Otis played a leading role in the Stamp Act Congress of 1765. In 1767, he and Samuel Adams wrote a circular letter to the other colonies, coordinating resistance to the Townshend Duties. Otis also continued to write newspaper essays about the tyranny of British officials.

Otis’s boldness in asserting the rights of American colonists made him many enemies. When he was elected speaker of the Massachusetts General Court in 1766, the governor vetoed the decision. Three years later, Otis was physically attacked in a Boston coffee house by a customs official whom Otis had criticized in the Boston Gazette. The official beat Otis’s head with a cane, fracturing his skull and causing permanent brain damage.

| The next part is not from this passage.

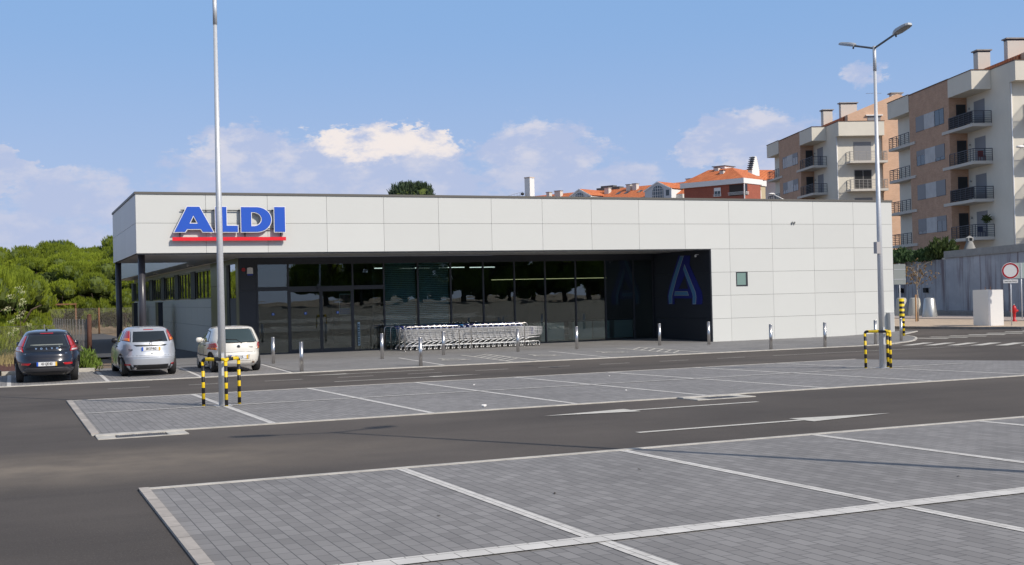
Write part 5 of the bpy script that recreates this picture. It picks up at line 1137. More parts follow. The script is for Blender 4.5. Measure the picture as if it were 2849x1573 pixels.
def fence(name, lab, pts, h, mm_, step, pm, pr=0.035):
    t = thing(name, lab, 'fence', (*pts[0], H(*pts[0])), 0, 'wire fences on the left'); z0 = H(*pts[0]); x0, y0 = pts[0]
    m = MB(); posts = []
    for a, b in zip(pts[:-1], pts[1:]):
        ln = math.hypot(b[0] - a[0], b[1] - a[1]); n = max(1, int(ln / step)); pr_ = None
        for k in range(n + 1):
            x, y = lerp(a[0], b[0], k / n), lerp(a[1], b[1], k / n); z = HB(x, y) if x > -4.4 and y < 84 else H(x, y); q = (x - x0, y - y0, z - z0)
            if pr_: m.add([pr_, q, (q[0], q[1], q[2] + h), (pr_[0], pr_[1], pr_[2] + h)], [(0, 1, 2, 3)])
            pr_ = q; posts.append(q)
    m.build('wire_mesh', mm_, t); m = MB(); used_ = set()
    for q in posts:
        if q in used_: continue
        used_.add(q); p = MB(); p.tube([(q[0], q[1], q[2] - 0.2), (q[0], q[1], q[2] + h + 0.06)], pr, 8); p.build('post', pm, t)
    for a, b in zip(posts[:-1], posts[1:]):
        if a != b: m.tube([(a[0], a[1], a[2] + h), (b[0], b[1], b[2] + h)], 0.008, 5)
    m.build('top_wire', greyp, t)
fence('wire_fence', 'long grey mesh fence running back from the rusty corner post beside the yard', [(-3.12, 19.9), (-3.6, 50), (-4.25, 82)], 1.75, ch2, 2.6, greyp, 0.03)
fence('wire_fence', 'low chain link fence across the dry bank behind the dark car', [(-3.2, 19.8), (-7.2, 13.0), (-13, 8)], 1.55, ch1, 2.9, greyp, 0.025)
fence('wire_fence', 'far chain link fence at the end of the dark gravel yard', [(-4.2, 83.5), (1.5, 83.8), (12, 84)], 2.6, ch1, 4.0, wood, 0.08)
t = thing('gate_post', 'thick rusty brown corner post of the fence, left of the silver car', 'post', (-3.0, 19.6, HB(-3.0, 19.6)))
m = MB(); m.tube([(0, 0, -0.2), (0, 0, 2.0)], 0.11, 12); m.build('post', mat('rusty_post', (0.10, 0.045, 0.03), 0.85, var=0.4, vscale=5), t); m = MB(); m.lathe([(0.11, 2.0), (0.13, 2.01), (0.0, 2.05)], (0, 0, 0), 12); m.build('cap', wood, t)
t = thing('wooden_rail', 'reddish wooden rail frame behind the top of the receding fence', 'fence', (-4.2, 86, HB(-4, 84)))
m = MB(); m.bar((0, 0, 3.1), (3.6, 0, 3.1), 0.15); m.build('rail', wood, t)
for x in (0, 3.6): m = MB(); m.bar((x, 0.1, 0), (x, 0.1, 3.2), 0.16); m.build('post', wood, t)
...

For the remaining fourteen years of his life, Otis suffered from periodic insanity. He had always been an eccentric man, nervous and volatile. But he was now unfit to participate in public life on a regular basis. In his last years, Otis often wandered the streets of Boston, talking to himself and ranting aloud to no one in particular. In May 1783, he was struck and killed by lightning. A central American figure of the period 1760–1770 faded into obscurity.

Reading Comprehension Questions

  1. What were writs of assistance? What was their significance in the conflict between the British government and the American colonists?
  2. What arguments did Otis use to defend the rights of Americans during the 1760s?
  3. What was Otis’s opinion of slavery?

Critical Thinking Questions

  1. John Adams called Otis “the most conspicuous, the most ardent, and influential” American in the period 1760–1766. How can Adams’s assessment be justified?
  2. Discuss three ways James Otis acted courageously as a Patriot leader.